Cody: Get over it you whining emo gothic blah blah blah *goes on verbal rampage and shatters her soul; one of the pieces cuts him*

Harry: Oh you're injured, I can fix that, REPAIRO!

Hermione: *randomly has her memory back* Harry, that spell is for fixing objects, not people.

Cody: But I'm a robot.

Ramon: KILT ER!

Hermione: Oh, well that works I guess - OMG get off me you dirty old man!!!

Dumbledore: Baby are you tired? We HAVE been going at it for hours.

Charlie: And I haven't gotten any all this time??!!!

Dumbledore: Baby if you wanted some all you had to do is ask!

Charlie: That's disguisting so much so that I'm gonna go get something to eat.

JP: I'm still here you know...

Astrid: I haven't gotten any either, things keep getting in our way, right Bono?

Bono: I'm not talking to you anymore.

Astrid: WHAT!? Why?!

Bono: You were going to cheat on me with Edge.

Astrid: No I wasn't, I said we could all do it together!

Mr. Leavitt: Help me I'm starving...

Astrid: You're always starving, ever heard of FOOD?

Ramon: KILT IM!!!!

Paul McCartney: Hey that's my line

Ramon: You tryin' to start something you dirty cracker?

Charlie: Here we go again...

JP: Hey...Astrid...I'm an obsessively annoying guy that hits on every girl in the world...can I give you a back rub?

Bono: Hands off, she's mine.

Edge: What are you talking about? She's clearly falling for me, since I'm a pirate.

Astrid: Are Bono and Edge arguing over me or am I fantasizing again??

Charlie: Both, obviously.

Dumbledore: Duh.

Cody: Hey, that's my line.

Dumbledore: Are you trying to start a duel, you - *gets blasted by Cody's awesome laser cannons, since he's a robot*

Ramon: KILT IM!

Charlie: Literally!

Harry: Am I still alive? I don't remember.

Bono: No, I believe someone killed you.

Harry: Damn! *goes away*

JP: Kiled him!!

Bono: ....

Charlie: ...

Ramon:...

Astrid: ...

Cody: ...Wow, you lose.

Mr. Leavitt: ...

Edge: You're a little late on your dots there bud.

Mr. Leavitt: Yeah?
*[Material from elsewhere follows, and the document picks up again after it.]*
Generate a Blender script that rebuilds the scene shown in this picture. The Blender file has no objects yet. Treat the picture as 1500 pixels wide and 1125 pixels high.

What about you?

Edge: I was too busy making out with my reflection.

Astrid: CAN I MAKE OUT WITH YOUR REFLECTION???

Edge: Sure.

Astrid: SCORE!!!

Chizip: let's use our inside voices, please.

ZE END!!!

I don't remember exactly why Chizip was at the end or why I had him utter such a profound line.
 
:laugh: That was absolutely crazy, I can't emphasise that point enough :crazy:, but I loved it, it was great, but I still want Harry Potter and Bono to make out :macdevil:
 
Oh wow, that was really nasty but insanely funny! hmm Bono as a werewolf, that could be interesting. Haha I loved the Chris Martin thing and how Bono's spells are song lyrics. Quite excellent work of literature you have there! :wink:
 
haha :lol: that was amusing and entertaining
gross but funny. hilariously strange. :huh:

.... good work. :laugh:
 
:ohmy: :lol: :huh: :laugh: :crazy: :combust: Oh wow, that was really funny and soooooo scary at the same time. I just woke up and read this, now how am I gonna go about the rest of my day. Great story. Write more weird stuff!!!
 
Queen Bee said:
Please give Chizip a starring role in your next fanfic, AtomicBono :up:

he can be the bad guy who walked out.

Thanks for the positive responses, good to know there are people out there that appreciate my crazy sense of humor!!

dude, when did I become a Rock n Roll Doggie? I feel so big now.